_Goal_. Begin at the first line below and copy each line exactly, ending with the line where "r = ray(x, 988-RHO*(x-1200));" appears.

=====

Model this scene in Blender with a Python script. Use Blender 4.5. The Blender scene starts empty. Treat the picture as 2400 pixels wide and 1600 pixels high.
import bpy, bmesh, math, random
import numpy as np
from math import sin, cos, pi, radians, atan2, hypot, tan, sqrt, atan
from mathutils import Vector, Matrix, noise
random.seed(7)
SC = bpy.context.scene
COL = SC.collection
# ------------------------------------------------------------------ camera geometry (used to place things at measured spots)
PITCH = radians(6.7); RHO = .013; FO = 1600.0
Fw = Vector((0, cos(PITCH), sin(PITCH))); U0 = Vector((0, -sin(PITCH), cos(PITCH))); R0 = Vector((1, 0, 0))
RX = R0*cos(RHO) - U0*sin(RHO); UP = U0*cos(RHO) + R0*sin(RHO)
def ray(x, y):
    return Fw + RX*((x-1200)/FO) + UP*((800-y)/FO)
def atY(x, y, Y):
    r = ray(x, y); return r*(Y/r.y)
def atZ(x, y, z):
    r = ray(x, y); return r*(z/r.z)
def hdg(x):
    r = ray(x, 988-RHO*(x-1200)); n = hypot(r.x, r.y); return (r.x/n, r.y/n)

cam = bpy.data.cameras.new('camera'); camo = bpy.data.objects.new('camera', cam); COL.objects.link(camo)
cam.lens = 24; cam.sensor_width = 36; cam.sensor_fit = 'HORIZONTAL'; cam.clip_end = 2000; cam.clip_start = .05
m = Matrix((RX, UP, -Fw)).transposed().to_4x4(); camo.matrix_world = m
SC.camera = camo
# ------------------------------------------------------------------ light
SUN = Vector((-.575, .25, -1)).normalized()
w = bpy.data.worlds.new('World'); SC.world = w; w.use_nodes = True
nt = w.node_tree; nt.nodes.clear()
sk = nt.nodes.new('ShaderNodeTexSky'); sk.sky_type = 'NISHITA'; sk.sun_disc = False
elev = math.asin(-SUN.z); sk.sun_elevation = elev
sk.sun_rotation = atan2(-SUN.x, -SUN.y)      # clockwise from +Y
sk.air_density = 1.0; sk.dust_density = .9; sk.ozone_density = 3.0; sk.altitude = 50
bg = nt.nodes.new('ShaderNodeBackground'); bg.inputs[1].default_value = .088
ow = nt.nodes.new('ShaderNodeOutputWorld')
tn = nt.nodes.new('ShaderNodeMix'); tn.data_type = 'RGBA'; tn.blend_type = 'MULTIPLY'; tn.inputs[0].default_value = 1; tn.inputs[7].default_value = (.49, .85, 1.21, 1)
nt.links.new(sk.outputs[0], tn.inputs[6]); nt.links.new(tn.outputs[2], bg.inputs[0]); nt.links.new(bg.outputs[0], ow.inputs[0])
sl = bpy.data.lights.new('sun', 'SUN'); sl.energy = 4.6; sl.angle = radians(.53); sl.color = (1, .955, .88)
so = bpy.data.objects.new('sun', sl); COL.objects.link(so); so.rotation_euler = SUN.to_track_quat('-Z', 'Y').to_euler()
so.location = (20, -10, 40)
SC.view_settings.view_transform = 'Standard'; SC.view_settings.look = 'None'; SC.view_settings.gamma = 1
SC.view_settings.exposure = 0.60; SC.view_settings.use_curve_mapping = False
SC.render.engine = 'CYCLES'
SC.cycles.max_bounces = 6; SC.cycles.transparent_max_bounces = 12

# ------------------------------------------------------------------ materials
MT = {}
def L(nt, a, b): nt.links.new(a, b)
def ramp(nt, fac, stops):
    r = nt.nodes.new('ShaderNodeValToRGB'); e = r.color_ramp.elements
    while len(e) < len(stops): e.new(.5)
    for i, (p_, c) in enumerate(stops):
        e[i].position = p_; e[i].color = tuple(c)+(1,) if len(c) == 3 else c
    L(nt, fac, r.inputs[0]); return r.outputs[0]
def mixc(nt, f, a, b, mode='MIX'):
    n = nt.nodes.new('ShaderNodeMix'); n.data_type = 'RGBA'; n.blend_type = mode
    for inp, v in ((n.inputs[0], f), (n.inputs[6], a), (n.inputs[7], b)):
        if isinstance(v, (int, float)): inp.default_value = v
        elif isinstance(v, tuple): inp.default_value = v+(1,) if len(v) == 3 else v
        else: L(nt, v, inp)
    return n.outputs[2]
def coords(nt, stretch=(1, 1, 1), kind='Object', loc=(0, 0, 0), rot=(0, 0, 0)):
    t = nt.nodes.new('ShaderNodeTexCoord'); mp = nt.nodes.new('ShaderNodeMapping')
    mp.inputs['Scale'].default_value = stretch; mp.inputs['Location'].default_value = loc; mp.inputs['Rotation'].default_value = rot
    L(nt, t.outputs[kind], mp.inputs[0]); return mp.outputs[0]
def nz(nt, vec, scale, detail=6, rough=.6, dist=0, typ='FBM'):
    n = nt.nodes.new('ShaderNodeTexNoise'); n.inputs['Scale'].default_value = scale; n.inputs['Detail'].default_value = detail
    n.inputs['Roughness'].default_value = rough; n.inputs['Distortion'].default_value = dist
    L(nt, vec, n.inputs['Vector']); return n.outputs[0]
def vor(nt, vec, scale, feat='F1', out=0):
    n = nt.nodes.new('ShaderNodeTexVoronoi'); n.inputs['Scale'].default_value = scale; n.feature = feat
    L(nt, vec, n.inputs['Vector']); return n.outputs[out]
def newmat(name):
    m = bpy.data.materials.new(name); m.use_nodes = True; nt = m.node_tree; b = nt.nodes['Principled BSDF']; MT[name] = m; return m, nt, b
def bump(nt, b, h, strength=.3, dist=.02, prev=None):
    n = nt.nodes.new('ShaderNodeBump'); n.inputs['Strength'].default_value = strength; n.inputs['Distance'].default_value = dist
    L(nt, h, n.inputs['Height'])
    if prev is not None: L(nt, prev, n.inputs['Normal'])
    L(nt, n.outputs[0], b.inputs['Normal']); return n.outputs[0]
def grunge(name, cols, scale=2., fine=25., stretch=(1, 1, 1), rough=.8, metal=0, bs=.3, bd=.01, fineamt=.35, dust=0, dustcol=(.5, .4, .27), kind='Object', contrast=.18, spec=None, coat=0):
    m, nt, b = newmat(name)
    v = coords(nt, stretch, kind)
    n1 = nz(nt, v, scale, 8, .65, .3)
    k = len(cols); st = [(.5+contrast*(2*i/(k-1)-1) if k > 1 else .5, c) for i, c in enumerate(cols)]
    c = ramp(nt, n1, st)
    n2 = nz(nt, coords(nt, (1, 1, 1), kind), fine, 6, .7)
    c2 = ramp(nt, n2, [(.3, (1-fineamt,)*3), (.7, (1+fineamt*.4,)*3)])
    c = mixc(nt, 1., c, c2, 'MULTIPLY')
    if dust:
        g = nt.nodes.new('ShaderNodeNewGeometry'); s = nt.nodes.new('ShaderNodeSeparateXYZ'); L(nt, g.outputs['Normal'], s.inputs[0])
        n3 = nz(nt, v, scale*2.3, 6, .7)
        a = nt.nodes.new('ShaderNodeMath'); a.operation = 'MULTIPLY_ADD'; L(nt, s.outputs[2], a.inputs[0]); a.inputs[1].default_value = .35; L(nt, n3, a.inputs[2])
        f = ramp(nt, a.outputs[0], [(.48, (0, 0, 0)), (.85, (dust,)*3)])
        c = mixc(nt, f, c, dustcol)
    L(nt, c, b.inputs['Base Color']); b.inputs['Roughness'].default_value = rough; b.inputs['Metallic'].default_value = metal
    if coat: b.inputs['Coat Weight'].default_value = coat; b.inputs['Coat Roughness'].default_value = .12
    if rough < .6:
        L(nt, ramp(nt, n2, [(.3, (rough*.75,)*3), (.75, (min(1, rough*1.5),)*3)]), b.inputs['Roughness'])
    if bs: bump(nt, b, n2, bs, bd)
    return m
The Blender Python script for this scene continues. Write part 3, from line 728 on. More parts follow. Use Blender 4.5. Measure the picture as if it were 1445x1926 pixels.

=====

_Correct output_.
Model this scene in Blender with a Python script. Use Blender 4.5. The Blender scene starts empty. Treat the picture as 2400 pixels wide and 1600 pixels high.
import bpy, bmesh, math, random
import numpy as np
from math import sin, cos, pi, radians, atan2, hypot, tan, sqrt, atan
from mathutils import Vector, Matrix, noise
random.seed(7)
SC = bpy.context.scene
COL = SC.collection
# ------------------------------------------------------------------ camera geometry (used to place things at measured spots)
PITCH = radians(6.7); RHO = .013; FO = 1600.0
Fw = Vector((0, cos(PITCH), sin(PITCH))); U0 = Vector((0, -sin(PITCH), cos(PITCH))); R0 = Vector((1, 0, 0))
RX = R0*cos(RHO) - U0*sin(RHO); UP = U0*cos(RHO) + R0*sin(RHO)
def ray(x, y):
    return Fw + RX*((x-1200)/FO) + UP*((800-y)/FO)
def atY(x, y, Y):
    r = ray(x, y); return r*(Y/r.y)
def atZ(x, y, z):
    r = ray(x, y); return r*(z/r.z)
def hdg(x):
    r = ray(x, 988-RHO*(x-1200)); n = hypot(r.x, r.y); return (r.x/n, r.y/n)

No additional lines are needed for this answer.